## [Supplied material]
+ + + + +
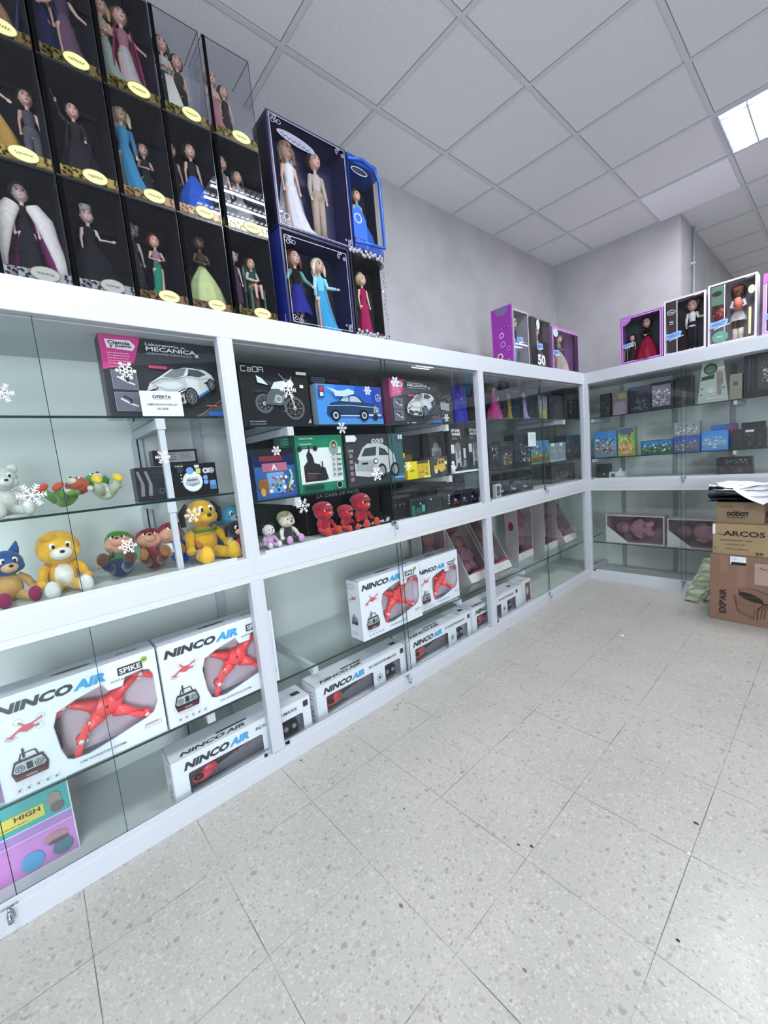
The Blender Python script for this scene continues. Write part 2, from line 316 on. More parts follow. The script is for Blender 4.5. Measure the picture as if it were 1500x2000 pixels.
def cabinet(y0, y1, posts, seam, sh, label, brk, up='#dde2df', lap=.03, ua=0, ub=0):
    """one bay of the left run; glass at x ~ -.02"""
    t = thing('display_cabinet', (0, 0, 0), 0, label, 'display cabinet', 'white framed glass display cabinets')
    f = M(); f.box(BACKP, (XW+.004, y0, .0), (XW+.014, y1, .95)); f.build('back_panel', t)
    f = M(); f.box(mat(up, .6), (XW+.004, y0+ua, .95), (XW+.014, y1+ub, H-.03)); f.build('back_panel', t)
    f = M(); f.box(WHITE, (XW+.014, y0, 1.925), (-.045, y1, 1.935)); f.build('top_panel', t)
    f = M(); f.box(FLR, (XW+.014, y0, .90), (-.001, y1, 1.008)) ; f.build('middle_panel', t)
    f = M(); f.box(FLR, (XW+.014, y0, .02), (-.03, y1, .040)); f.build('bottom_panel', t)
    f = M()
    for p in posts:
        for za, zb in ((.084, .912), (1.002, H-.093)):
            f = M(); f.box(ALU, (-.045, p-.031, za), (-.002, p+.031, zb)); f.box(ALU, (-.045, p-.021, za), (0, p+.021, zb)); f.build('post', t, bevel=.001)
        f = M(); f.box(ALU, (XW+.014, p-.02, .04), (XW+.04, p+.02, .90)); f.build('back_post', t)
        f = M(); f.box(ALU, (XW+.014, p-.02, 1.008), (XW+.04, p+.02, 1.925)); f.build('back_post', t)
    for nm, za, zb in (('top_rail', 1.930, H), ('middle_rail', .927, 1.0), ('bottom_rail', .0, .082)):
        r = M(); r.box(WHITE, (-.04, y0, za), (0, y1, zb)); 
        if nm == 'top_rail': r.box(ALU, (-.04, y0, za-.001), (-.001, y1, za+.016))
        else: r.box(ALU, (-.012, y0+.06, zb), (-.006, y1-.07, zb+.022)); r.box(ALU, (-.034, y0+.03, zb), (-.03, y1-.03, zb+.012)); r.box(BLACK, (-.03, y0+.045, zb), (-.012, y1-.05, zb+.004))
        if nm == 'middle_rail': r.box(ALU, (-.04, y0, za-.014), (-.002, y1, za))
        r.build(nm, t, bevel=.001)
    for k, (za, zb) in enumerate(((1.004, 1.93), (.086, .925))):
        d1 = M(); d1.box(GLASS, (-.029, y0+.02, za), (-.025, seam+lap, zb)); d1.box(GEDGE, (-.0292, seam+lap-.002, za), (-.0248, seam+lap, zb)); o1 = d1.build('glass_door', t)
        d2 = M(); d2.box(GLASS, (-.020, seam-.01, za), (-.016, y1-.02, zb)); d2.box(GEDGE, (-.0202, seam-.011, za), (-.0158, seam-.009, zb)); o2 = d2.build('glass_door', t)
        lock(o2, -.005 if k else -.004, seam-.03 if k == 0 else seam-.03, za+.006-.0 if k == 0 else za-.01, 'L')
    for z in sh:
        s_ = M(); shelf(s_, XW+.016, y0+.01, -.055 if z > .5 else -.048, y1-.01, z); s_.build('glass_shelf', t)
    for p, z, post in brk:
        b = M(); b.box(ALU, (XW+.015, p-.012, z-.045), (-.055, p+.012, z-.010)); b.box(WHITE, (-.075, p-.016, z-.05), (-.05, p+.016, z-.009))
        if post and z > .5: b.box(ALU, (-.075, p-.011, post), (-.053, p+.011, z-.05))
        if post: b.box(ALU, (XW+.02, p-.02, post), (XW+.05, p+.02, z-.045)); b.box(DARK, (XW+.05, p-.004, post), (XW+.052, p+.002, z-.045))
        b.build('shelf_bracket', t)
    return t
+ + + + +
## [Goal]
Each line of the material must be retyped exactly, except that images are omitted.

## [Task response]
The Blender Python script for this scene continues. Write part 2, from line 316 on. More parts follow. The script is for Blender 4.5. Measure the picture as if it were 1500x2000 pixels.
def cabinet(y0, y1, posts, seam, sh, label, brk, up='#dde2df', lap=.03, ua=0, ub=0):
    """one bay of the left run; glass at x ~ -.02"""
    t = thing('display_cabinet', (0, 0, 0), 0, label, 'display cabinet', 'white framed glass display cabinets')
    f = M(); f.box(BACKP, (XW+.004, y0, .0), (XW+.014, y1, .95)); f.build('back_panel', t)
    f = M(); f.box(mat(up, .6), (XW+.004, y0+ua, .95), (XW+.014, y1+ub, H-.03)); f.build('back_panel', t)
    f = M(); f.box(WHITE, (XW+.014, y0, 1.925), (-.045, y1, 1.935)); f.build('top_panel', t)
    f = M(); f.box(FLR, (XW+.014, y0, .90), (-.001, y1, 1.008)) ; f.build('middle_panel', t)
    f = M(); f.box(FLR, (XW+.014, y0, .02), (-.03, y1, .040)); f.build('bottom_panel', t)
    f = M()
    for p in posts:
        for za, zb in ((.084, .912), (1.002, H-.093)):
            f = M(); f.box(ALU, (-.045, p-.031, za), (-.002, p+.031, zb)); f.box(ALU, (-.045, p-.021, za), (0, p+.021, zb)); f.build('post', t, bevel=.001)
        f = M(); f.box(ALU, (XW+.014, p-.02, .04), (XW+.04, p+.02, .90)); f.build('back_post', t)
        f = M(); f.box(ALU, (XW+.014, p-.02, 1.008), (XW+.04, p+.02, 1.925)); f.build('back_post', t)
    for nm, za, zb in (('top_rail', 1.930, H), ('middle_rail', .927, 1.0), ('bottom_rail', .0, .082)):
        r = M(); r.box(WHITE, (-.04, y0, za), (0, y1, zb)); 
        if nm == 'top_rail': r.box(ALU, (-.04, y0, za-.001), (-.001, y1, za+.016))
        else: r.box(ALU, (-.012, y0+.06, zb), (-.006, y1-.07, zb+.022)); r.box(ALU, (-.034, y0+.03, zb), (-.03, y1-.03, zb+.012)); r.box(BLACK, (-.03, y0+.045, zb), (-.012, y1-.05, zb+.004))
        if nm == 'middle_rail': r.box(ALU, (-.04, y0, za-.014), (-.002, y1, za))
        r.build(nm, t, bevel=.001)
    for k, (za, zb) in enumerate(((1.004, 1.93), (.086, .925))):
        d1 = M(); d1.box(GLASS, (-.029, y0+.02, za), (-.025, seam+lap, zb)); d1.box(GEDGE, (-.0292, seam+lap-.002, za), (-.0248, seam+lap, zb)); o1 = d1.build('glass_door', t)
        d2 = M(); d2.box(GLASS, (-.020, seam-.01, za), (-.016, y1-.02, zb)); d2.box(GEDGE, (-.0202, seam-.011, za), (-.0158, seam-.009, zb)); o2 = d2.build('glass_door', t)
        lock(o2, -.005 if k else -.004, seam-.03 if k == 0 else seam-.03, za+.006-.0 if k == 0 else za-.01, 'L')
    for z in sh:
        s_ = M(); shelf(s_, XW+.016, y0+.01, -.055 if z > .5 else -.048, y1-.01, z); s_.build('glass_shelf', t)
    for p, z, post in brk:
        b = M(); b.box(ALU, (XW+.015, p-.012, z-.045), (-.055, p+.012, z-.010)); b.box(WHITE, (-.075, p-.016, z-.05), (-.05, p+.016, z-.009))
        if post and z > .5: b.box(ALU, (-.075, p-.011, post), (-.053, p+.011, z-.05))
        if post: b.box(ALU, (XW+.02, p-.02, post), (XW+.05, p+.02, z-.045)); b.box(DARK, (XW+.05, p-.004, post), (XW+.052, p+.002, z-.045))
        b.build('shelf_bracket', t)
    return t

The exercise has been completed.